Further, our rule preserves the law enforcement prerogatives recognized by Randolph. As we have said, Randolph expressly reaffirmed the holdings of Matlock and Rodriguez, noting that “it would needlessly limit the capacity of the police to respond to ostensibly legitimate opportunities in the field if we were to hold that reasonableness required the police to take affirmative steps to find a potentially objecting co-tenant before acting on the permission they had already received.” (Randolph, supra, 547 U.S. at p. 122.) We believe that requiring officers who have already secured the consent of a defendant’s cotenant to also secure the consent of an absent defendant would similarly and needlessly limit the capacity of law enforcement to respond to “ostensibly legitimate opportunities in the field.” (Ibid.)
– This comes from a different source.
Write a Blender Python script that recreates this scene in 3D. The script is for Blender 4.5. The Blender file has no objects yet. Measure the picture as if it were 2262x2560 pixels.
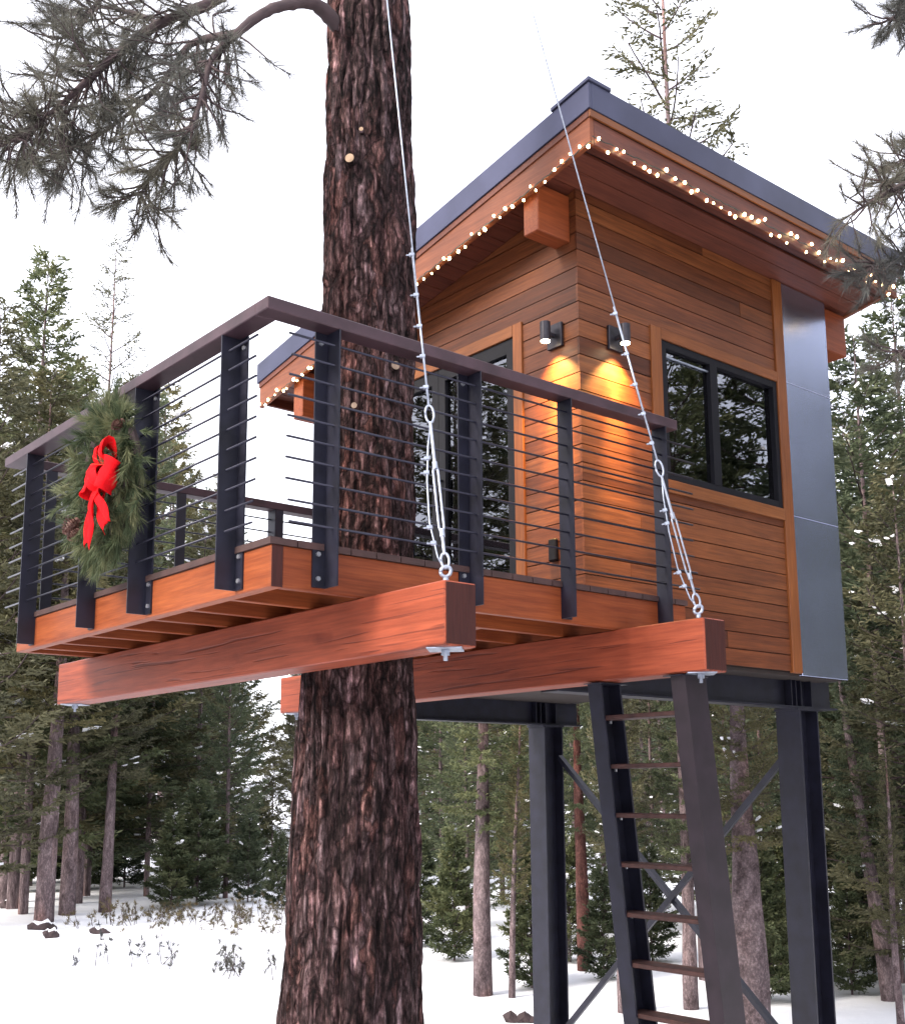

We note, as the Seventh Circuit did in Henderson, that the rule advocated by defendant and adopted by the Ninth Circuit in Murphy permits “a one-time objection” by one cotenant to “permanently disable the other [co-tenant] from ever validly consenting to a search of their shared premises.” (Henderson, supra, 536 F.3d at p. 783.) Like Henderson, we think such a rule “extends Randolph too far.” (Ibid.)

Every circuit seems to have rejected Murphy, so the Ninth Circuit en banc may overrule it.